CNN
March 10, 2000
 
 
Trial of Argentina's 'Dirty War' soldiers to open in Italy

                   ROME (Reuters) -- Relatives of Italians who disappeared during Argentina's
                   1976-83 military dictatorship expressed hope on Thursday that a trial about to
                   open in Rome would provide answers about the fate of their loved ones.

                   The trial will begin on Friday of Argentine General Guillermo Suarez Mason
                   and six other soldiers charged with killing or kidnapping eight people of Italian
                   nationality during Argentina's "Dirty War."

                   The officers, who are still in Argentina, are not expected to attend nor does
                   Italian law oblige them to at this stage.

                   An estimated 15,000 to 30,000 leftists or suspected sympathizers died or
                   disappeared in the Dirty War. Among them was Italy's Martino Mastinu, a
                   trade union activist in the shipping yards of Tigre, Argentina.

                   Mastinu disappeared in July 1976, a few months after the killing of his
                   brother-in-law Mario Bonarino Marras. Vanina, Marras's daughter, was just
                   over two years old at the time.

                   "Sooner or later someone will say: you, you, and you are guilty. Here or in
                   Argentina it doesn't matter. But if it comes out here, it will be known in
                   Argentina," Vanina told Reuters as tears poured down her cheeks.

                   Vanina flew to Rome earlier this week to attend the trial with her mother
                   Santina Mastinu, the sister of Martino Mastinu.

                   The trial is likely to draw international attention as it opens a week after a
                   controversial British ruling allowing Chilean dictator Augusto Pinochet to
                   return home after more than a year under house arrest in Britain.

                   Britain said Pinochet was too ill for extradition to Spain to face torture
                   charges.

                   FAMILIES CAMPAIGNED FOR TRIAL

                   The other six missing Italians named in the case to be tried are Norberto
                   Morresi, Pedro Luis Mazzocchi, Luis Alberto Fabbri, Daniel Jesus Ciuffo and
                   Laura Carlotto, the daughter of one of Argentina's top human rights
                   campaigner, Estela Carlotto.

                   Families and human rights campaigners have sought the Italian trial for more
                   than a decade.

                   Italian prosecutors begun probing complaints about the Italians disappearances
                   in Argentina in the 1980s.
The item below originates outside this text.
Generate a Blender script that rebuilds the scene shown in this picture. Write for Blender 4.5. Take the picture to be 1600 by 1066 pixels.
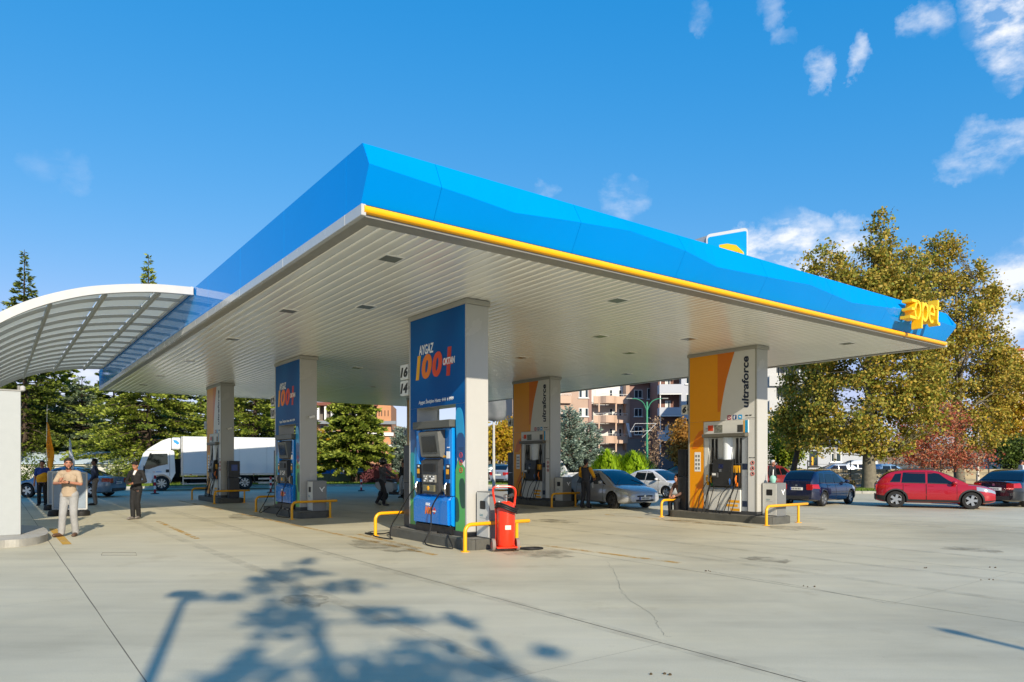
import bpy, bmesh, math, random
import numpy as np
from mathutils import Vector, Matrix, Euler
random.seed(7); RNG = np.random.default_rng(7)
for o in list(bpy.data.objects): bpy.data.objects.remove(o, do_unlink=True)
SC = bpy.context.scene; COL = SC.collection
R = math.radians; PI = math.pi

# ------------------------------------------------------------------ camera, sky, sun, exposure
EYE = 1.68; FPX = 1090.87; HOR = 721.0
cam_d = bpy.data.cameras.new('camera'); cam = bpy.data.objects.new('camera', cam_d); COL.objects.link(cam)
cam.location = (0, 0, EYE); cam.rotation_euler = (R(90), 0, 0)
cam_d.sensor_width = 36; cam_d.lens = FPX * 36 / 1600; cam_d.shift_y = (HOR - 533) / 1600
cam_d.clip_start = 0.1; cam_d.clip_end = 3000
SC.camera = cam
SUN_EL = R(26.5); SUN_H = Vector((0.36, -0.933)).normalized()      # horizontal direction TOWARDS the sun
sun_d = bpy.data.lights.new('sun', 'SUN'); sun = bpy.data.objects.new('sun', sun_d); COL.objects.link(sun)
sun_d.energy = 3.75; sun_d.angle = R(0.55); sun_d.color = (1.0, 0.89, 0.72)
to_sun = Vector((SUN_H.x * math.cos(SUN_EL), SUN_H.y * math.cos(SUN_EL), math.sin(SUN_EL)))
sun.rotation_euler = to_sun.to_track_quat('Z', 'Y').to_euler(); sun.location = (20, -40, 30)
SC.view_settings.view_transform = 'Standard'; SC.view_settings.look = 'None'
SC.view_settings.exposure = 0.68; SC.view_settings.gamma = 1.0; SC.view_settings.use_curve_mapping = False
SC.cycles.max_bounces = 8; SC.cycles.transparent_max_bounces = 12; SC.cycles.caustics_reflective = False; SC.cycles.caustics_refractive = False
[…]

Of the more than 100 cases under examination, only
                   eight had enough evidence to be admitted by a judge for preliminary
                   investigations.

                   The Italian state is among those who have filed for civil damages. There are
                   reportedly between 400 and 500 people listed at the Italian embassy in
                   Argentina as "disappeared."
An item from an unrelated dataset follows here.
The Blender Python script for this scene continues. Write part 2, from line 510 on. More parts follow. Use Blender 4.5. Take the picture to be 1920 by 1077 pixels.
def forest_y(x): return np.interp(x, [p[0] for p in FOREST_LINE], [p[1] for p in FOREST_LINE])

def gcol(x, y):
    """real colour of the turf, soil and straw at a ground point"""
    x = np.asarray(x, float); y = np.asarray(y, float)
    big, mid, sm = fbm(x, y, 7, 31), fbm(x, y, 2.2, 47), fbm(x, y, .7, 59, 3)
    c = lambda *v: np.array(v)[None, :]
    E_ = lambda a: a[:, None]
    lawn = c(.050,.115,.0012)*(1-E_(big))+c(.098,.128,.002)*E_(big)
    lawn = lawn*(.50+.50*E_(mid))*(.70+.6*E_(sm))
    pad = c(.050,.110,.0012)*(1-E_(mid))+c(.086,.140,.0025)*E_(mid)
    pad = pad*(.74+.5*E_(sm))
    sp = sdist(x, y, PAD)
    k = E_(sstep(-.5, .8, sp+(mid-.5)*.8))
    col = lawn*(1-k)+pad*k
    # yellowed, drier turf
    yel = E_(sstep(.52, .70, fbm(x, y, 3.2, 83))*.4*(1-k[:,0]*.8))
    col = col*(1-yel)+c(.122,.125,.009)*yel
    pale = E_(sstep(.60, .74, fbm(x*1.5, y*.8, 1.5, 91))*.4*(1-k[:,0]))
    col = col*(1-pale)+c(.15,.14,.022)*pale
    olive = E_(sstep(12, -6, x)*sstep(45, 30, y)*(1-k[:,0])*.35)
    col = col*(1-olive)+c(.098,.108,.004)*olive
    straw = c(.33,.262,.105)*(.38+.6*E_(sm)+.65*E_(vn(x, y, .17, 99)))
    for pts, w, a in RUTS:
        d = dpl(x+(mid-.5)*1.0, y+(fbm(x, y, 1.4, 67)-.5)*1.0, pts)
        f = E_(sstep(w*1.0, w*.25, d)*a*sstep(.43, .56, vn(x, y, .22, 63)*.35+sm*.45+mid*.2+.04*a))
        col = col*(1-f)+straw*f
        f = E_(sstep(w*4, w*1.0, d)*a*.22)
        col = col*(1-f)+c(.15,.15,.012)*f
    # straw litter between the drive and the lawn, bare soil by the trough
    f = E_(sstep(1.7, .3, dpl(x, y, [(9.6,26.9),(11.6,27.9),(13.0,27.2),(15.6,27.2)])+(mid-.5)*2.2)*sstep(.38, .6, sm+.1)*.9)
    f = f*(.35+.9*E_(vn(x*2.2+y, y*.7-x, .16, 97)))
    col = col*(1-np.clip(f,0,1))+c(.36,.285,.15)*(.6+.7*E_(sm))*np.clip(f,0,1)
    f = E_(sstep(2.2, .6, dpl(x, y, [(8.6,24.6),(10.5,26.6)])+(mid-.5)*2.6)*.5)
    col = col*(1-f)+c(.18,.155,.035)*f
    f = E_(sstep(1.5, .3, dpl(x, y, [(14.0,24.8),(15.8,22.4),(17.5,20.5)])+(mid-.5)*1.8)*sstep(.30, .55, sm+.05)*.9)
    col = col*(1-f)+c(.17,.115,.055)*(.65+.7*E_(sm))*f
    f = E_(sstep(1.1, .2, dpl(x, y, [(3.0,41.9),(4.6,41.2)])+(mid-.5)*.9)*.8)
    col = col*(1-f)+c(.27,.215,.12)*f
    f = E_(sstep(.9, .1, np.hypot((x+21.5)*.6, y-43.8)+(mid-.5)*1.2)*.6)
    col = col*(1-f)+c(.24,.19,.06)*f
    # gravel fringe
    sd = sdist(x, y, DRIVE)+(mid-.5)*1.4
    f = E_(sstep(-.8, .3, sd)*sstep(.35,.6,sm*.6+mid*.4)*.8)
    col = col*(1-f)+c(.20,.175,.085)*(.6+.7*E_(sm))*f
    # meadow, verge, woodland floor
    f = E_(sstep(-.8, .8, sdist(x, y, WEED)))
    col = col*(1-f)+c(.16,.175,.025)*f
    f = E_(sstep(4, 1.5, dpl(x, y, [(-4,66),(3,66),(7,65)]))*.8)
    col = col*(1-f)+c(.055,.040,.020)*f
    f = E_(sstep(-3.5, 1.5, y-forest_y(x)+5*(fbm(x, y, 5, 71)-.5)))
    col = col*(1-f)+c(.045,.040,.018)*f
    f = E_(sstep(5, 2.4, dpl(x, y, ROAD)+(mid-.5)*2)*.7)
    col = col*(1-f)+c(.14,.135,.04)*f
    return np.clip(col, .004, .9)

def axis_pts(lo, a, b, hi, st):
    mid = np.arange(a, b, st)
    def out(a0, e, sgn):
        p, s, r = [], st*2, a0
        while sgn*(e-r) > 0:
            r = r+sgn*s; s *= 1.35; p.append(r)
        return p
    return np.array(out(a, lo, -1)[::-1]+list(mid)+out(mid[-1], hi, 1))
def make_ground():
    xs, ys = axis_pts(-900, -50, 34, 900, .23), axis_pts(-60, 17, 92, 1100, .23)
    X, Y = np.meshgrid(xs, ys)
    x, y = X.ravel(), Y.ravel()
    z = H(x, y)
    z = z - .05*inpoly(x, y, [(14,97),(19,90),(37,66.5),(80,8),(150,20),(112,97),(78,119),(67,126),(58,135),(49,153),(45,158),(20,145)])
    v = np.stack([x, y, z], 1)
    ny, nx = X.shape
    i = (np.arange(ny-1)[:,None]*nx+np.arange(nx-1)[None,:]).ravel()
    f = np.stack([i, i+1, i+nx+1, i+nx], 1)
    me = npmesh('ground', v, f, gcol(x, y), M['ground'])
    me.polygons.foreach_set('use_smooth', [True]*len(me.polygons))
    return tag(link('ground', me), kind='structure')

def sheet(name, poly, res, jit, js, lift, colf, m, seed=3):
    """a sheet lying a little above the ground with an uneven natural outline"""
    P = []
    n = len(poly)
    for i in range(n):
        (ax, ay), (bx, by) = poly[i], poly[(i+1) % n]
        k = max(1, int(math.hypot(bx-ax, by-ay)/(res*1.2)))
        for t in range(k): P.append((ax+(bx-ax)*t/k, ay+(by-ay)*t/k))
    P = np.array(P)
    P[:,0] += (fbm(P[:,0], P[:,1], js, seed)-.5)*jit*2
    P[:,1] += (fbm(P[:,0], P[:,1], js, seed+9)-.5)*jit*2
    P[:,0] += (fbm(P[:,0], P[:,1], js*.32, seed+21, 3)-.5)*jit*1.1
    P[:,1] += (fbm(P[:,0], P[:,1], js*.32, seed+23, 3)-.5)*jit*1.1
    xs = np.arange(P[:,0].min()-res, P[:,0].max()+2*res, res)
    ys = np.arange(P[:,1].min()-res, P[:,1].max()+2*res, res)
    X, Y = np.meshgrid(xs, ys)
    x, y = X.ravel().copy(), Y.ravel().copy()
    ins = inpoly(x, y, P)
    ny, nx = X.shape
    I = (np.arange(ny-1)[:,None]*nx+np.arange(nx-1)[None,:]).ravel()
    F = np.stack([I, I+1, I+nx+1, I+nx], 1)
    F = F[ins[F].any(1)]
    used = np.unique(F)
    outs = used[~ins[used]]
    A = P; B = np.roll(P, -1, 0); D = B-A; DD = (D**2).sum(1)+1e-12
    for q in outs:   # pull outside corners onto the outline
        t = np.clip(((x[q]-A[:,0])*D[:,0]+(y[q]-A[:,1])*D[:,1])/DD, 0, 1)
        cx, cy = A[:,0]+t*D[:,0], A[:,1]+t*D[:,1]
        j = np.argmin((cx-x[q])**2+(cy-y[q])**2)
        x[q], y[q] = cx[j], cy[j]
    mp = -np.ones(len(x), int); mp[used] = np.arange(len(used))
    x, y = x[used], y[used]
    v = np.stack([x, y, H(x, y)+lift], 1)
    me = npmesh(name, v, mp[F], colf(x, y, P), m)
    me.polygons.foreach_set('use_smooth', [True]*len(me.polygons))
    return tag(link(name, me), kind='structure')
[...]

                   The seven Argentine officers -- Suarez Mason, Santiago Omar Riveros, Juan
                   Carlos Gerardi, Luis Jose Porchetto, Alejandro Puertas, Oscar Hector
                   Maldonado and Roberto Julio Rossin -- were ordered to stand trial by Italy in
                   May 1999.

                   Proceedings against non-Italians resident abroad for alleged crimes against
                   Italians must receive the authorization of the justice minister.
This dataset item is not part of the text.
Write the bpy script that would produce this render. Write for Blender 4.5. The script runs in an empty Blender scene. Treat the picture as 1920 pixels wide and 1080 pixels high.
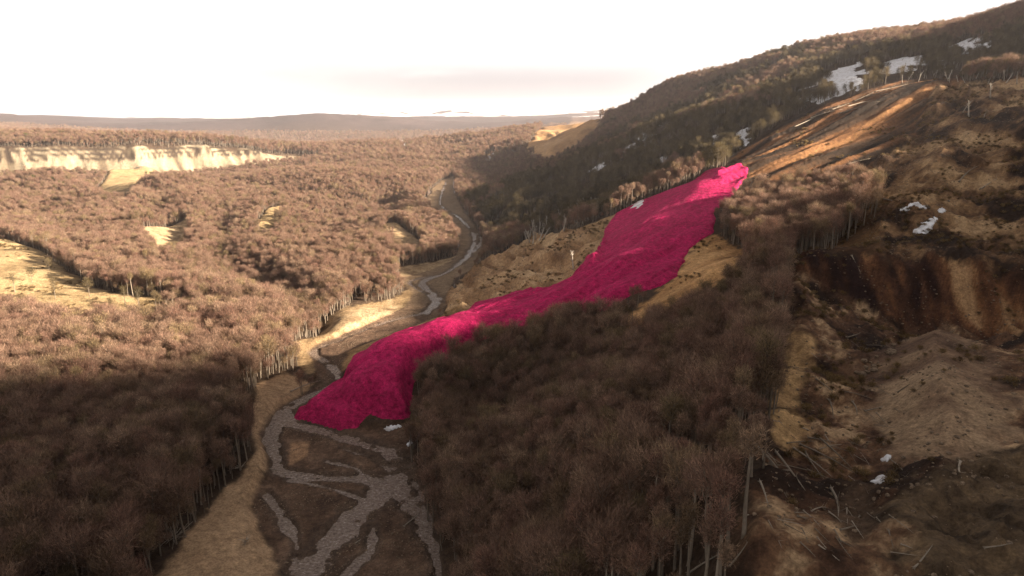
import bpy, math, random
import numpy as np
R = math.radians
rng = np.random.default_rng(7); random.seed(7)
SC = bpy.context.scene
COL = SC.collection

# ------------------------------------------------------------------ camera
CAM_H, PITCH, F = 110.0, R(13.2), 1280.0          # focal length in pixels of a 1920 px wide frame
cam = bpy.data.cameras.new('camera'); cam_ob = bpy.data.objects.new('camera', cam); COL.objects.link(cam_ob)
cam.sensor_width = 36.0; cam.lens = 36.0 * F / 1920.0
cam.clip_start = 0.5; cam.clip_end = 60000
cam_ob.location = (0, 0, CAM_H); cam_ob.rotation_euler = (math.pi / 2 - PITCH, 0, 0)
SC.camera = cam_ob

# ------------------------------------------------------------------ sky, sun, exposure
SUN_AZ, SUN_EL = R(-8), R(20)                      # azimuth counted from +X towards +Y
SUN_DIR = np.array([math.cos(SUN_EL) * math.cos(SUN_AZ), math.cos(SUN_EL) * math.sin(SUN_AZ), math.sin(SUN_EL)])
world = bpy.data.worlds.new('World'); SC.world = world; world.use_nodes = True
wt = world.node_tree; wt.nodes.clear()
def wn(t, **k):
    n = wt.nodes.new(t)
    for a, b in k.items(): setattr(n, a, b)
    return n
sky = wn('ShaderNodeTexSky', sky_type='NISHITA', sun_disc=False)
sky.sun_elevation = SUN_EL; sky.sun_rotation = math.pi / 2 - SUN_AZ; sky.altitude = 300; sky.dust_density = 3.0
bgA = wn('ShaderNodeBackground'); bgA.inputs['Strength'].default_value = 0.05
wt.links.new(sky.outputs[0], bgA.inputs['Color'])
geo = wn('ShaderNodeTexCoord')
mp = wn('ShaderNodeMapping'); mp.inputs['Scale'].default_value = (2.2, 2.2, 11.0); mp.inputs['Location'].default_value = (0.35, 0.0, 0.6)
wt.links.new(geo.outputs['Generated'], mp.inputs['Vector'])
nz = wn('ShaderNodeTexNoise'); nz.inputs['Scale'].default_value = 1.5; nz.inputs['Detail'].default_value = 6; nz.inputs['Roughness'].default_value = 0.55
wt.links.new(mp.outputs[0], nz.inputs['Vector'])
cr = wn('ShaderNodeValToRGB'); ce = cr.color_ramp.elements
ce[0].position = 0.52; ce[0].color = (1.0, 0.985, 0.965, 1); ce[1].position = 0.80; ce[1].color = (0.74, 0.69, 0.69, 1)
wt.links.new(nz.outputs['Fac'], cr.inputs['Fac'])
bgB = wn('ShaderNodeBackground'); bgB.inputs['Strength'].default_value = 0.195
def wmap(src, a, b, c, d):
    n = wn('ShaderNodeMapRange', interpolation_type='SMOOTHSTEP'); n.inputs['From Min'].default_value = a; n.inputs['From Max'].default_value = b; n.inputs['To Min'].default_value = c; n.inputs['To Max'].default_value = d
    wt.links.new(src, n.inputs['Value']); return n.outputs[0]
def wmul(a, b):
    n = wn('ShaderNodeMath', operation='MULTIPLY'); wt.links.new(a, n.inputs[0]); wt.links.new(b, n.inputs[1]); return n.outputs[0]
sb_ = wn('ShaderNodeSeparateXYZ'); wt.links.new(geo.outputs['Generated'], sb_.inputs[0])
mp2 = wn('ShaderNodeMapping'); mp2.inputs['Scale'].default_value = (4, 4, 26); wt.links.new(geo.outputs['Generated'], mp2.inputs['Vector'])
nb = wn('ShaderNodeTexNoise'); nb.inputs['Scale'].default_value = 1.0; nb.inputs['Detail'].default_value = 5; wt.links.new(mp2.outputs[0], nb.inputs['Vector'])
bf = wmul(wmul(wmap(sb_.outputs['X'], -0.42, -0.05, 0.12, 1), wmap(sb_.outputs['X'], 0.12, 0.32, 1, 0.1)), wmul(wmul(wmap(sb_.outputs['Z'], 0.022, 0.048, 0, 1), wmap(sb_.outputs['Z'], 0.062, 0.105, 1, 0)), wmap(nb.outputs['Fac'], 0.16, 0.44, 0, 1)))
bm_ = wn('ShaderNodeMix', data_type='RGBA'); wt.links.new(bf, bm_.inputs[0]); wt.links.new(cr.outputs[0], bm_.inputs[6]); bm_.inputs[7].default_value = (0.47, 0.45, 0.475, 1)
gm = wn('ShaderNodeMix', data_type='RGBA'); wt.links.new(wmap(sb_.outputs['Z'], 0.17, 0.36, 0, 1), gm.inputs[0]); wt.links.new(bm_.outputs[2], gm.inputs[6])   # upper sky, out of view, greyed to lower the fill light
gc = wn('ShaderNodeMix', data_type='RGBA', blend_type='MULTIPLY'); gc.inputs[0].default_value = 1.0; wt.links.new(bm_.outputs[2], gc.inputs[6]); gc.inputs[7].default_value = (0.42, 0.39, 0.366, 1)
wt.links.new(gc.outputs[2], gm.inputs[7]); wt.links.new(gm.outputs[2], bgB.inputs['Color'])
mx = wn('ShaderNodeMixShader')
sx = wn('ShaderNodeSeparateXYZ'); wt.links.new(geo.outputs['Generated'], sx.inputs[0])
mr = wn('ShaderNodeMapRange'); mr.inputs['From Min'].default_value = 0.20; mr.inputs['From Max'].default_value = 0.65; mr.inputs['To Min'].default_value = 0.94; mr.inputs['To Max'].default_value = 0.86
wt.links.new(sx.outputs['Z'], mr.inputs['Value'])
nz2 = wn('ShaderNodeTexNoise'); nz2.inputs['Scale'].default_value = 2.6; nz2.inputs['Detail'].default_value = 5; wt.links.new(geo.outputs['Generated'], nz2.inputs['Vector'])
ma = wn('ShaderNodeMath', operation='MULTIPLY_ADD'); ma.inputs[1].default_value = 0.7; wt.links.new(nz2.outputs['Fac'], ma.inputs[0])
ms_ = wn('ShaderNodeMath', operation='SUBTRACT', use_clamp=True); ms_.inputs[1].default_value = 0.35
wt.links.new(mr.outputs[0], ma.inputs[2]); wt.links.new(ma.outputs[0], ms_.inputs[0]); wt.links.new(ms_.outputs[0], mx.inputs[0])
wt.links.new(bgA.outputs[0], mx.inputs[1]); wt.links.new(bgB.outputs[0], mx.inputs[2])
wo = wn('ShaderNodeOutputWorld'); wt.links.new(mx.outputs[0], wo.inputs['Surface'])

sun = bpy.data.lights.new('sun', 'SUN'); sun.energy = 5.0; sun.angle = R(2.5); sun.color = (1.0, 0.86, 0.69)
sun_ob = bpy.data.objects.new('sun', sun); COL.objects.link(sun_ob)
from mathutils import Vector
sun_ob.rotation_euler = Vector((-SUN_DIR).tolist()).to_track_quat('-Z', 'Y').to_euler()
sun_ob.location = (900, -100, 800)
SC.view_settings.view_transform = 'Standard'; SC.view_settings.look = 'None'
SC.view_settings.gamma = 1.0; SC.view_settings.exposure = 2.55; SC.view_settings.use_curve_mapping = False
SC.cycles.max_bounces = 5; SC.cycles.diffuse_bounces = 2; SC.cycles.transparent_max_bounces = 8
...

                   The hearing has already been postponed twice for procedural reasons.

                   Suarez Mason has asked to attend the trial but is currently under house arrest
                   in Argentina on charges of kidnapping and hiding the identities of kidnapped
                   children.

                   The general was one of several prominent military officers convicted for the
                   junta crimes after democracy was restored in 1983. The officers were later all
                   freed in amnesties.